Dateline 10-11-2017

For some reason, I'm really struggling with sleep once again. Where I usually struggle to fall asleep, my new problem is I find it hard to get out of bed in the morning. This sucks because I found a schedule that really worked for me that I managed to stick to for a little over a month and have been trying to get back to it all week. 

To add to the annoyance, not only am I waking up later in the day, it seems to take at least another hour until my head clears enough to finally get to work. I think part of the problem is that I fell into this new pattern last week when I was suffering from another quick bout of depression and I have yet to readjust now that I'm in a better mood. 

The other part of the problem seems to stem from the fact when I start late, I tend to try and just jump right into my day instead of sticking to my normal morning routine where I would ease into waking up. Where I used to have a quick breakfast and check in on the news, I now skip everything in an effort to make up for lost time.

I think the lack of food and added pressure to just get up and go ends up adding to the time it takes me to complete any task as I sit at my computer struggling to focus on the matter at hand. Instead of feeling inspired and excited about what I am about to write, I end up feeling like I'm stuck in my head, annoyed by what is supposed to be a fun hobby and not a chore.
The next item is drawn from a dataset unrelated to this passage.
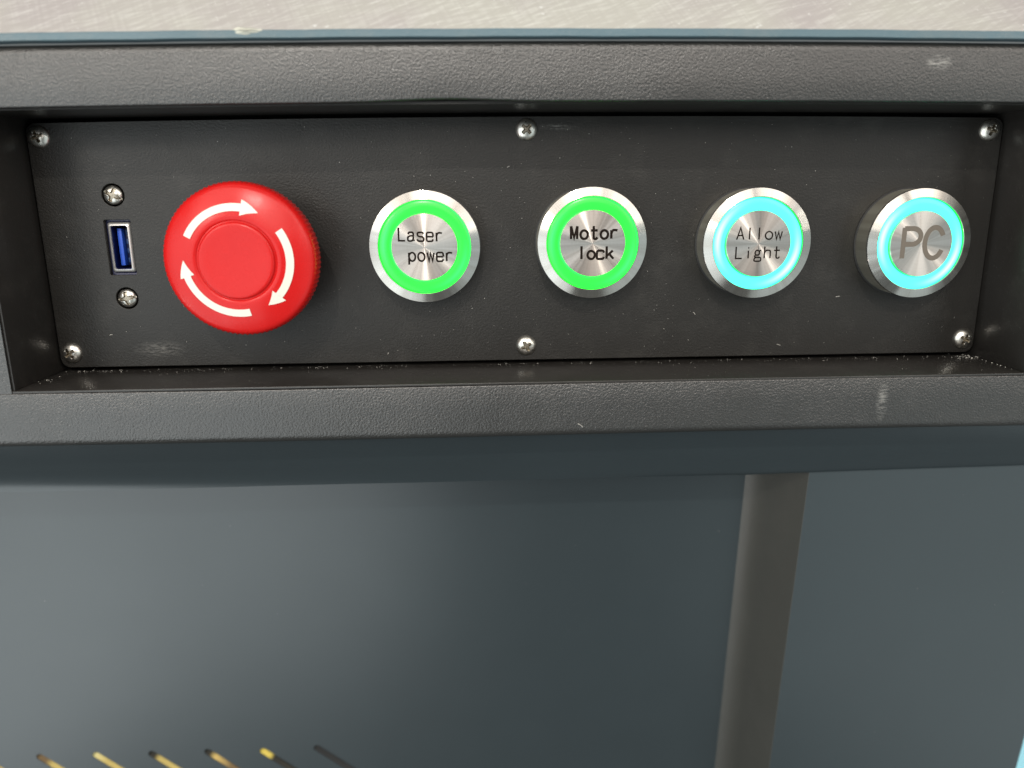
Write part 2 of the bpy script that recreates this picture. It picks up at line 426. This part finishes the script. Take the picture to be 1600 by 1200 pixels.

Today I woke up late as per the current trend, and once again I sat at my computer struggling to come up with anything to write. This time, rather than sit and force myself to just write anything to get it over with, I decided to cook up some food and take my time even if it means I won't get done until later in the day than I would like.

So far so good. I don't know why I'm always surprised to find that it's easier to focus when I'm not running on an empty stomach. Not only did I cook and enjoy breakfast, I also finally got around to tidying my room which is also surprisingly beneficial to both my attitude and ability to work.

Surprised might be the wrong term as I am fully aware that a clean workspace and a good morning meal are the optimal conditions to start out the day but for whatever reason, I just can't seem to commit to either activity until they become an instinctual habit that will stick.

Hopefully, now that I'm in a better mood and eating breakfast again, I'll have more energy to get through the day to where I don't dread waking up and getting out of bed so I can get back to the earlier schedule that I found to be ideal.

Oh well, we'll see what happens and as always, I'll check in tomorrow with another update on how things turn out.